Таков был взгляд на мир в древности: глагольная форма выражала действие в его самодостаточности, и вещь и действие диктовали человеку свою особую важность. Не мысль человека направляла движение времени, но времена и вещи жили в собственных своих измерениях. Можно вернуться к образу иконы; как и на ней, в высказывании не точка зрения наблюдателя создает перспективу (прямую), а каждый предмет и самое малое движение независимо от остальных надвигается на наблюдателя своим реальным признаком (обратная перспектива).

То же и в отношении прошедших времен. Форм прошедшего времени было множество: аорист, имперфект, два перфекта и составные сложные формы, так или иначе обозначавшие прошлое действие в отношении к другим действиям в прошлом. Правила последовательности времен располагали формами действия в зависимости от других действий и в соответствии с тем, как они протекали в реальности. Мы уже заметили, что это даже не «время» в современном нам понятии, а скорее пространство прошлого, в котором каждое действие находит свое место (как в рассказе о злодеяниях Святополка).

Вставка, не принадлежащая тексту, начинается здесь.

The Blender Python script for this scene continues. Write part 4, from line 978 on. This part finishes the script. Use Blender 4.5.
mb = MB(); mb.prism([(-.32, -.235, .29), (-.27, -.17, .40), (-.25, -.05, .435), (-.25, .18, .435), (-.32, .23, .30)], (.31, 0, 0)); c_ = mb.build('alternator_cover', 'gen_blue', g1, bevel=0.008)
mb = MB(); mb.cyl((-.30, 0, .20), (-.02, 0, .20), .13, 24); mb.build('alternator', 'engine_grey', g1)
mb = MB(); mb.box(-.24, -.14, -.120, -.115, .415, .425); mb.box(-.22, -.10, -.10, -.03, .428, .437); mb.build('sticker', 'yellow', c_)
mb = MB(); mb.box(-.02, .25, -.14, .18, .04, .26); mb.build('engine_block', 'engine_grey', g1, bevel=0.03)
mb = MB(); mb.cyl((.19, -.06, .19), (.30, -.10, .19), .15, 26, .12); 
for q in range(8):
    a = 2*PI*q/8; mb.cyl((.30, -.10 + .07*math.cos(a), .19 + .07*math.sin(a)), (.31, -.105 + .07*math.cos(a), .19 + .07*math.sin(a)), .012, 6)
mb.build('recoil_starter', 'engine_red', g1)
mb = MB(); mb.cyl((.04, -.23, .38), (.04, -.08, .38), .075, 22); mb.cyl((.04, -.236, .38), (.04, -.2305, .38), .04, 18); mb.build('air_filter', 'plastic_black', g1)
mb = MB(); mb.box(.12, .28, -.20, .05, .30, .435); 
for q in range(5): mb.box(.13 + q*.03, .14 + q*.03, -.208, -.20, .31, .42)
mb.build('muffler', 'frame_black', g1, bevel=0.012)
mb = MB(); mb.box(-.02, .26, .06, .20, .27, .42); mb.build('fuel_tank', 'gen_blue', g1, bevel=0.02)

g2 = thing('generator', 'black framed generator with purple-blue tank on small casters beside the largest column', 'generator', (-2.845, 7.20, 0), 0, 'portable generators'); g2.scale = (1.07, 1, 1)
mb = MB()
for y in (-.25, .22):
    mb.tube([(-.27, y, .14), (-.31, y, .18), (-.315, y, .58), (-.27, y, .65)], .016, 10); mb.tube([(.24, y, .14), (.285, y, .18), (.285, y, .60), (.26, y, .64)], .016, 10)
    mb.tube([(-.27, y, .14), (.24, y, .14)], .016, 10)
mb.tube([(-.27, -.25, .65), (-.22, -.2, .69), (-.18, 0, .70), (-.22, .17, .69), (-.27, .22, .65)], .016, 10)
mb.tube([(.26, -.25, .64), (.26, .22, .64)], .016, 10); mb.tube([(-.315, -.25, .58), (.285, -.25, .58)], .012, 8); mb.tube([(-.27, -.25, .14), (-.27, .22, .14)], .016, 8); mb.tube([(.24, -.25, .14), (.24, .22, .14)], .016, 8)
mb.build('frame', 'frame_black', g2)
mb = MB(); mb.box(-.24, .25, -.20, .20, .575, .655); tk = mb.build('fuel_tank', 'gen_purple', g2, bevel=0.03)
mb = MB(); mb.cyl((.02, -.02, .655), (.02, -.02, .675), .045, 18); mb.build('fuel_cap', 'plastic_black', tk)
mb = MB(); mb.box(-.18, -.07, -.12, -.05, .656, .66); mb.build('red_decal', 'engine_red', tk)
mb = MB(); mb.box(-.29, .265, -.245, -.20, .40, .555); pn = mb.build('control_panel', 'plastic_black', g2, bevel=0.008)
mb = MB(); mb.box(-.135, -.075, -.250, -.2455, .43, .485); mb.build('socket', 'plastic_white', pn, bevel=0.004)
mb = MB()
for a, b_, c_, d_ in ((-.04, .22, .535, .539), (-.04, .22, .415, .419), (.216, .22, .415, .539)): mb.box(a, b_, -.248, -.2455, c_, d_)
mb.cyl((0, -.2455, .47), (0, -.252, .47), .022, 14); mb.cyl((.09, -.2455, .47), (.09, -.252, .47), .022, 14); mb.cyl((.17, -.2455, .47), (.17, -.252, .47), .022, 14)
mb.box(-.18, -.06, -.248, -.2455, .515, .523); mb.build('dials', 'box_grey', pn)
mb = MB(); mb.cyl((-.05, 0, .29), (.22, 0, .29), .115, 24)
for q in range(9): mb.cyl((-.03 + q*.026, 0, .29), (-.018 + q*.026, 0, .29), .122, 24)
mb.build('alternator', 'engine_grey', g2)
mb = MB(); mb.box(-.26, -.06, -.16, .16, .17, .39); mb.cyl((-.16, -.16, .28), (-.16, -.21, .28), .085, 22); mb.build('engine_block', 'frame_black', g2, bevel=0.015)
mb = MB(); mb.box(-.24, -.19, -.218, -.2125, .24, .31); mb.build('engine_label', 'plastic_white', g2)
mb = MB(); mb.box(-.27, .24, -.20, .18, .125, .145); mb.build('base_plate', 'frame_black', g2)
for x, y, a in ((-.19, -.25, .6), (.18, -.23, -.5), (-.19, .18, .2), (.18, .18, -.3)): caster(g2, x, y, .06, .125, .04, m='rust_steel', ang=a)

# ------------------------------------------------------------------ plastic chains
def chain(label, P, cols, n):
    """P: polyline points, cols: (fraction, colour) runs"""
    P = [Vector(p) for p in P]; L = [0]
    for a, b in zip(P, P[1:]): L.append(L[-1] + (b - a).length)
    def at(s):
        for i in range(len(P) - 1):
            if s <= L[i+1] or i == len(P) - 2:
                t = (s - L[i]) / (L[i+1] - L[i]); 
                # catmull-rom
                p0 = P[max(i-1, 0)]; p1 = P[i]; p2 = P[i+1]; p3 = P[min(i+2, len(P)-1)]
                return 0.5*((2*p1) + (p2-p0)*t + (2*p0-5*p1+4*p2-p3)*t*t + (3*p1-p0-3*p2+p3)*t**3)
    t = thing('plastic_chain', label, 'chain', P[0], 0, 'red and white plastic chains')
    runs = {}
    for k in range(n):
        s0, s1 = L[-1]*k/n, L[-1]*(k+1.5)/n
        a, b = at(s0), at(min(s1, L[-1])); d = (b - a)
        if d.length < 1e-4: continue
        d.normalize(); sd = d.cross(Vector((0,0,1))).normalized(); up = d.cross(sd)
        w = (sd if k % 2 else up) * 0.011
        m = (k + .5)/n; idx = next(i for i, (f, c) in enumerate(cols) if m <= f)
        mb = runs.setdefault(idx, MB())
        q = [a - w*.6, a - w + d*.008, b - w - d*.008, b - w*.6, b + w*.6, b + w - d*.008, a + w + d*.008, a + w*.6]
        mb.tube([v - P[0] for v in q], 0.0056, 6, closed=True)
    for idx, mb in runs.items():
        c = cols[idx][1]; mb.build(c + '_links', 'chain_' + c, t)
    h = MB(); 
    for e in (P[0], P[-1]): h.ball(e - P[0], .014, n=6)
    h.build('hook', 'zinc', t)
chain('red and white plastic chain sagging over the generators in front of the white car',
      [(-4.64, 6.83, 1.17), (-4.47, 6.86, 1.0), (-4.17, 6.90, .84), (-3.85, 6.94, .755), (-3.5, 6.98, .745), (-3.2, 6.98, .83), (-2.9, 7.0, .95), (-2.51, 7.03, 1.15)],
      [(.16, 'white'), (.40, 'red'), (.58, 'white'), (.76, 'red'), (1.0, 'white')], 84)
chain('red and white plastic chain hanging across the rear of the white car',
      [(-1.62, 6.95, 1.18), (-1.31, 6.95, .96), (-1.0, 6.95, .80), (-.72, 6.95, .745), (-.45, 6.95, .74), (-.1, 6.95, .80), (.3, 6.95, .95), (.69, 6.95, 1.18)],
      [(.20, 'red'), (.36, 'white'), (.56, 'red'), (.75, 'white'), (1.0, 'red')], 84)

Прошлое казалось более важным, чем будущее, в прошлом находится корень жизни. Время сакральное, вечное, и профанное, бытовое, также строго выделяются. Аорист становится выражением идеального времени потому, что в повествовании это чистая глагольная основа, во многих формах не осложненная никакими суффиксами. Между двумя представлениями о времени, в сущности, исчезает граница. В древнерусском «нет времен», поскольку их наличие перекрыто пространством вещей в их изменениях-действиях. В современном языке также «нет времен», поскольку понятие о реальном времени перекрыто субъективным впечатлением о временах.

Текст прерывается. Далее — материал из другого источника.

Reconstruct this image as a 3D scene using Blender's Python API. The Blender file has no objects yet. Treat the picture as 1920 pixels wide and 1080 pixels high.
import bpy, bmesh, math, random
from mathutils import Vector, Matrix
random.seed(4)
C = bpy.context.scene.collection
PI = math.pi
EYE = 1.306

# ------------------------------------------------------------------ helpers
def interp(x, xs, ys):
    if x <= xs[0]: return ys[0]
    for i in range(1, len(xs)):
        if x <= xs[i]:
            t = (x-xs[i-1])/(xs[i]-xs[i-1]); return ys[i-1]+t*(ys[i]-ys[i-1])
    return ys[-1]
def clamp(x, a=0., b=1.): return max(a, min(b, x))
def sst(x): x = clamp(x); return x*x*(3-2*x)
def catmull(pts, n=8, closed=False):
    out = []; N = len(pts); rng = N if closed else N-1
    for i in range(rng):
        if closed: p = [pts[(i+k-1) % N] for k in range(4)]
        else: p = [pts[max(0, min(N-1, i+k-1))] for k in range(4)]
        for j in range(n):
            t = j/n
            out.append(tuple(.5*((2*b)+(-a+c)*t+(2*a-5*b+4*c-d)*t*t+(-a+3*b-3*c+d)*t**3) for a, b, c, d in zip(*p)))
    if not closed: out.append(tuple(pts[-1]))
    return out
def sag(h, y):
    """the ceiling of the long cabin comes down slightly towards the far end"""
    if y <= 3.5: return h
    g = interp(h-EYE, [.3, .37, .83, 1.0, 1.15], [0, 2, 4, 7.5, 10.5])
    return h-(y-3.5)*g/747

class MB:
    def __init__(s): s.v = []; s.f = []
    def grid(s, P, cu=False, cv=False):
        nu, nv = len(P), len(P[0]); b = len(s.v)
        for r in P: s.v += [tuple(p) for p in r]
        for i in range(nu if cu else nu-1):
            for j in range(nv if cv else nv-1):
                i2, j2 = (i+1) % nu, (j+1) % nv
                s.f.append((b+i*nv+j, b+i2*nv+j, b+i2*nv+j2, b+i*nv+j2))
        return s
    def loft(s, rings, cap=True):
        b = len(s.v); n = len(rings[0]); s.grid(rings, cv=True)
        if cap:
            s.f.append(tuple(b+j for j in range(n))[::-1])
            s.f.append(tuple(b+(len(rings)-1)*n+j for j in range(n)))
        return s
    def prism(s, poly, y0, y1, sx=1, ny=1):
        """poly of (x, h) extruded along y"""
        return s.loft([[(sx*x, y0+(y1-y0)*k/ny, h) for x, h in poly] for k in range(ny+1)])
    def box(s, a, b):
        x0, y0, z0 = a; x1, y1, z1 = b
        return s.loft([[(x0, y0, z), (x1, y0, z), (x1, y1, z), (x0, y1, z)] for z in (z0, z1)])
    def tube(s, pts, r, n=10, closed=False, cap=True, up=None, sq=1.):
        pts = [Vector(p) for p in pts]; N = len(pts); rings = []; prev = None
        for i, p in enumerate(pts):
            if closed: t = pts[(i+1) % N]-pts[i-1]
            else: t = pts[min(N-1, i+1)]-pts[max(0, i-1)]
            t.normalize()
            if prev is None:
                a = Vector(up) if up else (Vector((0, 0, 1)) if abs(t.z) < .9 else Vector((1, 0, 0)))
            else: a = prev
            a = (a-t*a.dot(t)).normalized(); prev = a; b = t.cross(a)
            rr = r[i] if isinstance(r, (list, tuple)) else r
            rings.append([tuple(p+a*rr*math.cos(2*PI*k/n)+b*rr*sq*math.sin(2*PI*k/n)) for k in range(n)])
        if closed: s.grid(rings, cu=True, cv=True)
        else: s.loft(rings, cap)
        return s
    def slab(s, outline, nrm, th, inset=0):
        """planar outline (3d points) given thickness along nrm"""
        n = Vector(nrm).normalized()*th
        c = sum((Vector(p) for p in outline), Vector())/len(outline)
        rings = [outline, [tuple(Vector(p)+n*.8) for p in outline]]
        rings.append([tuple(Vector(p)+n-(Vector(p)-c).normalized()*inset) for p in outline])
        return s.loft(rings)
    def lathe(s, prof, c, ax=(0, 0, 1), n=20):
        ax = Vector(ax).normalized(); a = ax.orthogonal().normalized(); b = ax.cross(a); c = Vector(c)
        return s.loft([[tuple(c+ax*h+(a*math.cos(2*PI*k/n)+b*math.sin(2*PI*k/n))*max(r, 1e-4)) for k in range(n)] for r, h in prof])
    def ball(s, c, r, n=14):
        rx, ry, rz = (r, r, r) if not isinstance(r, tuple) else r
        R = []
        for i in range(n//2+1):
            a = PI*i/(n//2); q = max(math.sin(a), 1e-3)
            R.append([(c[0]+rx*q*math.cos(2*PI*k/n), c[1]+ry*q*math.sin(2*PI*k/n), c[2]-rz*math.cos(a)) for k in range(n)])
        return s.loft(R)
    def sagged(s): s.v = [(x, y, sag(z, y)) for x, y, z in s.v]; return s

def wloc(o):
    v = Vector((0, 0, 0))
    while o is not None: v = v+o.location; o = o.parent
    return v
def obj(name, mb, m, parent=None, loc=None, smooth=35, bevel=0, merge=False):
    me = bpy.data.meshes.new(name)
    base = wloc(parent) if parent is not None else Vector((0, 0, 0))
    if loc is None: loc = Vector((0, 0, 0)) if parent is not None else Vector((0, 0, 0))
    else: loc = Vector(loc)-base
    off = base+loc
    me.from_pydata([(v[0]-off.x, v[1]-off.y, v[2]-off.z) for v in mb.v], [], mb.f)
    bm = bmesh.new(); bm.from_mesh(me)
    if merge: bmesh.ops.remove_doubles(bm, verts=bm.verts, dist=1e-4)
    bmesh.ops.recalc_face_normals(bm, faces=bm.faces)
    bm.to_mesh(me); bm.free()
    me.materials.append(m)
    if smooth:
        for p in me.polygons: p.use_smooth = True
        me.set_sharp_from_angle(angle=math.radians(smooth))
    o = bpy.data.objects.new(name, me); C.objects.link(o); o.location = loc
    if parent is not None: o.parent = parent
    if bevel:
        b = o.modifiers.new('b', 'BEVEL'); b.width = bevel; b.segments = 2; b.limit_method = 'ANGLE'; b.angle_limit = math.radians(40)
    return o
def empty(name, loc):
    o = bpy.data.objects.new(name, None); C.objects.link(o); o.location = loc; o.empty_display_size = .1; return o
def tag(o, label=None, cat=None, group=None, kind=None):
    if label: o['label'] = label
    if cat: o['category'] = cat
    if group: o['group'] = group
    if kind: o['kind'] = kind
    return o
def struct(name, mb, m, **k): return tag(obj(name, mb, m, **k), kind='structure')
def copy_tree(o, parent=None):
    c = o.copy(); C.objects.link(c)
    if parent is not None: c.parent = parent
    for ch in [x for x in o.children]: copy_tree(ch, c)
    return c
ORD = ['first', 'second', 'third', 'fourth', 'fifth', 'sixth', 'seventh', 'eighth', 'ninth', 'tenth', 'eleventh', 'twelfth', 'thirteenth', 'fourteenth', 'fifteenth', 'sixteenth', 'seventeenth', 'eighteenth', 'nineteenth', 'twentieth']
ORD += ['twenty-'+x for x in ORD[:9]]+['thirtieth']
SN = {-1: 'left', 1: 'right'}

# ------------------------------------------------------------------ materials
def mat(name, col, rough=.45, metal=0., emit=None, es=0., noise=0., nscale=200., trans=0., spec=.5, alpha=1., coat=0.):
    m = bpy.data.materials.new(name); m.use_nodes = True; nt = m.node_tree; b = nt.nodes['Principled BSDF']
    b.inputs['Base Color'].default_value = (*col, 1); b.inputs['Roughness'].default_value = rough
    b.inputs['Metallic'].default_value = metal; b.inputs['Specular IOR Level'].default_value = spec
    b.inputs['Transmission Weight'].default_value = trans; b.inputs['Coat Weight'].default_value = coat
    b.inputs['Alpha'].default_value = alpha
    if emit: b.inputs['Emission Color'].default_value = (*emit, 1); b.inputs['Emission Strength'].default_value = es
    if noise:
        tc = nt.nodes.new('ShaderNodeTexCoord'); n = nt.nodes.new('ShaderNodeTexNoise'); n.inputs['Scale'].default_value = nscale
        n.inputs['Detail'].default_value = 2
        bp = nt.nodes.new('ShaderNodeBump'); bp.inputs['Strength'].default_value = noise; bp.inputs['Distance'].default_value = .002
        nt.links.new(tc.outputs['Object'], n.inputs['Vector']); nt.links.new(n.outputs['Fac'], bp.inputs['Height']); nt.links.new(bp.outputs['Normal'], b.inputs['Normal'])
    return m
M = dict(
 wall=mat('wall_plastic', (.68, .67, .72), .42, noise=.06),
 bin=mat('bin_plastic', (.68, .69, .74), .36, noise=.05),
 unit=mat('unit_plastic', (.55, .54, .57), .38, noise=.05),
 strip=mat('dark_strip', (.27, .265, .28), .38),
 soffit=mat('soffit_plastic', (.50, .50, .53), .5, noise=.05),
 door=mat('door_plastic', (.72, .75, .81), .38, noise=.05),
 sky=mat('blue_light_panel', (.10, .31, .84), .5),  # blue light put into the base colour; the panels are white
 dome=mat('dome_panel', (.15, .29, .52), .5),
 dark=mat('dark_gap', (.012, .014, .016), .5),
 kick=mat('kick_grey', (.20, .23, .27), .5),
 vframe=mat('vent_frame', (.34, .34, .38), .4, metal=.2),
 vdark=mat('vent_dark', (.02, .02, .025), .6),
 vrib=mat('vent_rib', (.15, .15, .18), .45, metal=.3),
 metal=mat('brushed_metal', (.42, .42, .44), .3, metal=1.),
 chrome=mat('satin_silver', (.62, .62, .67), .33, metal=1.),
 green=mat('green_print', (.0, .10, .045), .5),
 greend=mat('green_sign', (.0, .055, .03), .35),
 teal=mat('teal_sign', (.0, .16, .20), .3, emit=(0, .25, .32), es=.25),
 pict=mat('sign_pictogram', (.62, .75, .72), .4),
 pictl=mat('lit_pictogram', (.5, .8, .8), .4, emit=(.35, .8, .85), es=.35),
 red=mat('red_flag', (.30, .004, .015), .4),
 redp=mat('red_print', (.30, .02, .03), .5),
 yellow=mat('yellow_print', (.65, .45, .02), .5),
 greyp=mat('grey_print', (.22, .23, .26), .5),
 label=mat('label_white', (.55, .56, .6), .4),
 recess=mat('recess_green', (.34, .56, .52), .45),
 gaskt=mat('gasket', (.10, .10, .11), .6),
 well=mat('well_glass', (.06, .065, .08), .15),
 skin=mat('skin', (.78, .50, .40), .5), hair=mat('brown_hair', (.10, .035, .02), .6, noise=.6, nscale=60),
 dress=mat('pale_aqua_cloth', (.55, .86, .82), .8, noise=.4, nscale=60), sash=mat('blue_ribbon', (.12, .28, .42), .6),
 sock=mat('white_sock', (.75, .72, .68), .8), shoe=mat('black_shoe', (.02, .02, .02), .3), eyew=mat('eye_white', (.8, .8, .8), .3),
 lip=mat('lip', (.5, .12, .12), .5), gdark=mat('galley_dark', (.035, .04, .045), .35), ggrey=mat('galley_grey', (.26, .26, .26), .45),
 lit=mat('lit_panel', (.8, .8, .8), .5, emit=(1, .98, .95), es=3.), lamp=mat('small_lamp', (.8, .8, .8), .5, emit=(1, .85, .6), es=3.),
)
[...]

Всегда приходится пользоваться добавочными словами, которые помогают точнее ориентироваться во времени. Не только в глагольных формах отрабатывалось представление о текучем векторном времени. Особенно важны наречные формы — определения к глаголу.

«То, что прошло — это вечор, он был вчера; то, что будет — это утро, навстречу которому идет сегодняшний день, поэтому мы говорим — завтра» (от сочетания за-утра), — писал Ф. И. Буслаев. Когда мы находимся в движении — настоящего нет, хотя имеются формы его выражения, постоянно изменяющиеся. По отношению к сего-дня это дьнь сь, как наречие днесь; вовсе не сегодня, а ‘этот день’, самый близкий по времени, только этот, сей, у которого было вчера, у каждого днесь свое вчера. Чувствуется привкус древнего ощущения в кружении времен. Сегодня — это обобщенное и отвлеченное от конкретности действий днесь, уже не связанное с этим именно днем. Сегодня возникло достаточно рано, на это указывает изменение форм сочетания. Имя существительное дьнь переходило из одной парадигмы в другую, изменяя форму родительного падежа; изменялась и форма наречного сочетания: сего дне → сего дни → сегодня (с XIII в.).

Вечер был вчера и уже завершился на днесь; сегодня имеет продолжение в будущем — это утро, навстречу которому идет сегодня. Поэтому мы говорим завтра, а оно придет за утром, в той единственной последовательности, которой и полагается быть в пространстве времен. Завтра появилось с XVI в., но исходная форма заутра тоже могла употребляться в значении ‘завтра’. «Не дѣите мене днесь, а заутра поиду из города» (Новг. лет., 1216 г.) — «не трогайте меня в этот день, а назавтра я и сам уйду».

Вчера и завтра очень тесно связаны с исходным значением своих корней, и по многим текстам видно, что в совместном употреблении они могли обходиться без использования соединяющих их днесь или сегодня. Вот описание сговора в XIV в.: «Не хожаше зять по невѣсту, но приводяху вечеръ, а заутра приношаху по ней, что вдадуче»: приводили невесту в дом к жениху, и только назавтра приносили приданое.

Попарные формулы выстроились в общую последовательность времен по типу того, как это происходило и с выражением категории времени у глагола, и теперь у нас представлена трехчленная формула, появлением которой мы обязаны средневековому принципу градуальности: вчера — сегодня — завтра.

Тогда — теперь — потом.

Тогда и по форме очень древнее слово, как и должно быть: ведь это указание на прошлое.